* [What you need to do] Repeat every line below exactly as it reads.

* [Material for this exercise]

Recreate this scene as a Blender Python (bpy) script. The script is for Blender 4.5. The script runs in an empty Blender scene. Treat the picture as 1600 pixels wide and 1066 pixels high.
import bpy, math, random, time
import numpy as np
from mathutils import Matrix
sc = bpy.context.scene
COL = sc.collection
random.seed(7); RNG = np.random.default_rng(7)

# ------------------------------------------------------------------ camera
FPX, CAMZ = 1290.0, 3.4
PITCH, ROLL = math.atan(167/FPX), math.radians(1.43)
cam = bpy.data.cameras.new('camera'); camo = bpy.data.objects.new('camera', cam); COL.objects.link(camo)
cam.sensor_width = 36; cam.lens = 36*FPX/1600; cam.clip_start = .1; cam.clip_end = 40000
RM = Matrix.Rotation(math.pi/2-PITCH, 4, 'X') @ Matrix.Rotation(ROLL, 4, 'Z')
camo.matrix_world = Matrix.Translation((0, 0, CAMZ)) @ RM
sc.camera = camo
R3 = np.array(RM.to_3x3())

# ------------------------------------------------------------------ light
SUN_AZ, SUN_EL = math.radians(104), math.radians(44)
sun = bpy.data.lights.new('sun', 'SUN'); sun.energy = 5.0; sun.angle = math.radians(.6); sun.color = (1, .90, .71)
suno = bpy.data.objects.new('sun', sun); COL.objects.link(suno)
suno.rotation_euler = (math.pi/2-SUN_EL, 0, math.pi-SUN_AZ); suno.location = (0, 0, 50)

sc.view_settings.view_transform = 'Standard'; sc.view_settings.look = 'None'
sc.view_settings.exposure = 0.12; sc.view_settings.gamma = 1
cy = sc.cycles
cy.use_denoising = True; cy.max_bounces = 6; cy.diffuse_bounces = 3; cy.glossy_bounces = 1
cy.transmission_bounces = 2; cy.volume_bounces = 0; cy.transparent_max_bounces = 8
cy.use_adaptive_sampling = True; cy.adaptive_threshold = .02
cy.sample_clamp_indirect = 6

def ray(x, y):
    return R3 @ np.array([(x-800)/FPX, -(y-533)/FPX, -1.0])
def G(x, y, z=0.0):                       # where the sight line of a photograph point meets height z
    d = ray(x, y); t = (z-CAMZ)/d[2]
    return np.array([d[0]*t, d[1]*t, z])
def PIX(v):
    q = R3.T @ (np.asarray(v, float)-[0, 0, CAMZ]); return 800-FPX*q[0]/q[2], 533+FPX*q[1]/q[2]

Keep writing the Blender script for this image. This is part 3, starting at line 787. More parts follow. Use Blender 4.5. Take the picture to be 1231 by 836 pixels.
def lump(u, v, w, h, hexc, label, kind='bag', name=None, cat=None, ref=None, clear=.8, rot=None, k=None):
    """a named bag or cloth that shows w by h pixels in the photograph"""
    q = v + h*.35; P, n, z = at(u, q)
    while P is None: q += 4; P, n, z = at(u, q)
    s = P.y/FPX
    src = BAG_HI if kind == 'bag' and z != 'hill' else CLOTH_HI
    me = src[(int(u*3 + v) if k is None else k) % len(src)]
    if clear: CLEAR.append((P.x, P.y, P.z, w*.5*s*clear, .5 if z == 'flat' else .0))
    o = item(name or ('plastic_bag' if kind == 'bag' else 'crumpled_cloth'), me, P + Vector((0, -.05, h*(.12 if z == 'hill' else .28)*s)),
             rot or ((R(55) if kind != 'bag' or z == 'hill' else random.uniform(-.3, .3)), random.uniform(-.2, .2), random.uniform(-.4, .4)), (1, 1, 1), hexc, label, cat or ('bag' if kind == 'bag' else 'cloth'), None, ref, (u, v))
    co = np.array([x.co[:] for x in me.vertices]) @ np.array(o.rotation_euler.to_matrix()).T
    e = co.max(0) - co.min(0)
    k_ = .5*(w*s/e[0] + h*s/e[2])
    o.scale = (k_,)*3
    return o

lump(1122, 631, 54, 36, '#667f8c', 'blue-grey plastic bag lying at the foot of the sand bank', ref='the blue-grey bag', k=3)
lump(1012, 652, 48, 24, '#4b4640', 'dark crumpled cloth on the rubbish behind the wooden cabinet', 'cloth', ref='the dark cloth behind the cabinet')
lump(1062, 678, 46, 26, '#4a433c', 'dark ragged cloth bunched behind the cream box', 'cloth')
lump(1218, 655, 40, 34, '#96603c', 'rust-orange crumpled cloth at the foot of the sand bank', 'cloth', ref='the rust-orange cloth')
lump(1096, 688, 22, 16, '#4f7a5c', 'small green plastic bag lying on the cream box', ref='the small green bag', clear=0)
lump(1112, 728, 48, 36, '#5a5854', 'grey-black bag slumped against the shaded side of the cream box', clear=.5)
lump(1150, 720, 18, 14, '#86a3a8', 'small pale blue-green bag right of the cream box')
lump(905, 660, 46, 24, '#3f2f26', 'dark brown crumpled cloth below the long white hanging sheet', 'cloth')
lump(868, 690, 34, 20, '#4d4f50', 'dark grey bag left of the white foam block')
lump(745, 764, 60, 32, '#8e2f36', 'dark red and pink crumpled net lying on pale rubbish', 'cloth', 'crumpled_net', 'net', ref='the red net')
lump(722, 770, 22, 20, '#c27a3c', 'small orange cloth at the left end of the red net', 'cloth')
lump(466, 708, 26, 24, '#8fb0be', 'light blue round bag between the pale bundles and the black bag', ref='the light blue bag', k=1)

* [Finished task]
Recreate this scene as a Blender Python (bpy) script. The script is for Blender 4.5. The script runs in an empty Blender scene. Treat the picture as 1600 pixels wide and 1066 pixels high.
import bpy, math, random, time
import numpy as np
from mathutils import Matrix
sc = bpy.context.scene
COL = sc.collection
random.seed(7); RNG = np.random.default_rng(7)

# ------------------------------------------------------------------ camera
FPX, CAMZ = 1290.0, 3.4
PITCH, ROLL = math.atan(167/FPX), math.radians(1.43)
cam = bpy.data.cameras.new('camera'); camo = bpy.data.objects.new('camera', cam); COL.objects.link(camo)
cam.sensor_width = 36; cam.lens = 36*FPX/1600; cam.clip_start = .1; cam.clip_end = 40000
RM = Matrix.Rotation(math.pi/2-PITCH, 4, 'X') @ Matrix.Rotation(ROLL, 4, 'Z')
camo.matrix_world = Matrix.Translation((0, 0, CAMZ)) @ RM
sc.camera = camo
R3 = np.array(RM.to_3x3())

# ------------------------------------------------------------------ light
SUN_AZ, SUN_EL = math.radians(104), math.radians(44)
sun = bpy.data.lights.new('sun', 'SUN'); sun.energy = 5.0; sun.angle = math.radians(.6); sun.color = (1, .90, .71)
suno = bpy.data.objects.new('sun', sun); COL.objects.link(suno)
suno.rotation_euler = (math.pi/2-SUN_EL, 0, math.pi-SUN_AZ); suno.location = (0, 0, 50)

sc.view_settings.view_transform = 'Standard'; sc.view_settings.look = 'None'
sc.view_settings.exposure = 0.12; sc.view_settings.gamma = 1
cy = sc.cycles
cy.use_denoising = True; cy.max_bounces = 6; cy.diffuse_bounces = 3; cy.glossy_bounces = 1
cy.transmission_bounces = 2; cy.volume_bounces = 0; cy.transparent_max_bounces = 8
cy.use_adaptive_sampling = True; cy.adaptive_threshold = .02
cy.sample_clamp_indirect = 6

def ray(x, y):
    return R3 @ np.array([(x-800)/FPX, -(y-533)/FPX, -1.0])
def G(x, y, z=0.0):                       # where the sight line of a photograph point meets height z
    d = ray(x, y); t = (z-CAMZ)/d[2]
    return np.array([d[0]*t, d[1]*t, z])
def PIX(v):
    q = R3.T @ (np.asarray(v, float)-[0, 0, CAMZ]); return 800-FPX*q[0]/q[2], 533+FPX*q[1]/q[2]

Keep writing the Blender script for this image. This is part 3, starting at line 787. More parts follow. Use Blender 4.5. Take the picture to be 1231 by 836 pixels.
def lump(u, v, w, h, hexc, label, kind='bag', name=None, cat=None, ref=None, clear=.8, rot=None, k=None):
    """a named bag or cloth that shows w by h pixels in the photograph"""
    q = v + h*.35; P, n, z = at(u, q)
    while P is None: q += 4; P, n, z = at(u, q)
    s = P.y/FPX
    src = BAG_HI if kind == 'bag' and z != 'hill' else CLOTH_HI
    me = src[(int(u*3 + v) if k is None else k) % len(src)]
    if clear: CLEAR.append((P.x, P.y, P.z, w*.5*s*clear, .5 if z == 'flat' else .0))
    o = item(name or ('plastic_bag' if kind == 'bag' else 'crumpled_cloth'), me, P + Vector((0, -.05, h*(.12 if z == 'hill' else .28)*s)),
             rot or ((R(55) if kind != 'bag' or z == 'hill' else random.uniform(-.3, .3)), random.uniform(-.2, .2), random.uniform(-.4, .4)), (1, 1, 1), hexc, label, cat or ('bag' if kind == 'bag' else 'cloth'), None, ref, (u, v))
    co = np.array([x.co[:] for x in me.vertices]) @ np.array(o.rotation_euler.to_matrix()).T
    e = co.max(0) - co.min(0)
    k_ = .5*(w*s/e[0] + h*s/e[2])
    o.scale = (k_,)*3
    return o

lump(1122, 631, 54, 36, '#667f8c', 'blue-grey plastic bag lying at the foot of the sand bank', ref='the blue-grey bag', k=3)
lump(1012, 652, 48, 24, '#4b4640', 'dark crumpled cloth on the rubbish behind the wooden cabinet', 'cloth', ref='the dark cloth behind the cabinet')
lump(1062, 678, 46, 26, '#4a433c', 'dark ragged cloth bunched behind the cream box', 'cloth')
lump(1218, 655, 40, 34, '#96603c', 'rust-orange crumpled cloth at the foot of the sand bank', 'cloth', ref='the rust-orange cloth')
lump(1096, 688, 22, 16, '#4f7a5c', 'small green plastic bag lying on the cream box', ref='the small green bag', clear=0)
lump(1112, 728, 48, 36, '#5a5854', 'grey-black bag slumped against the shaded side of the cream box', clear=.5)
lump(1150, 720, 18, 14, '#86a3a8', 'small pale blue-green bag right of the cream box')
lump(905, 660, 46, 24, '#3f2f26', 'dark brown crumpled cloth below the long white hanging sheet', 'cloth')
lump(868, 690, 34, 20, '#4d4f50', 'dark grey bag left of the white foam block')
lump(745, 764, 60, 32, '#8e2f36', 'dark red and pink crumpled net lying on pale rubbish', 'cloth', 'crumpled_net', 'net', ref='the red net')
lump(722, 770, 22, 20, '#c27a3c', 'small orange cloth at the left end of the red net', 'cloth')
lump(466, 708, 26, 24, '#8fb0be', 'light blue round bag between the pale bundles and the black bag', ref='the light blue bag', k=1)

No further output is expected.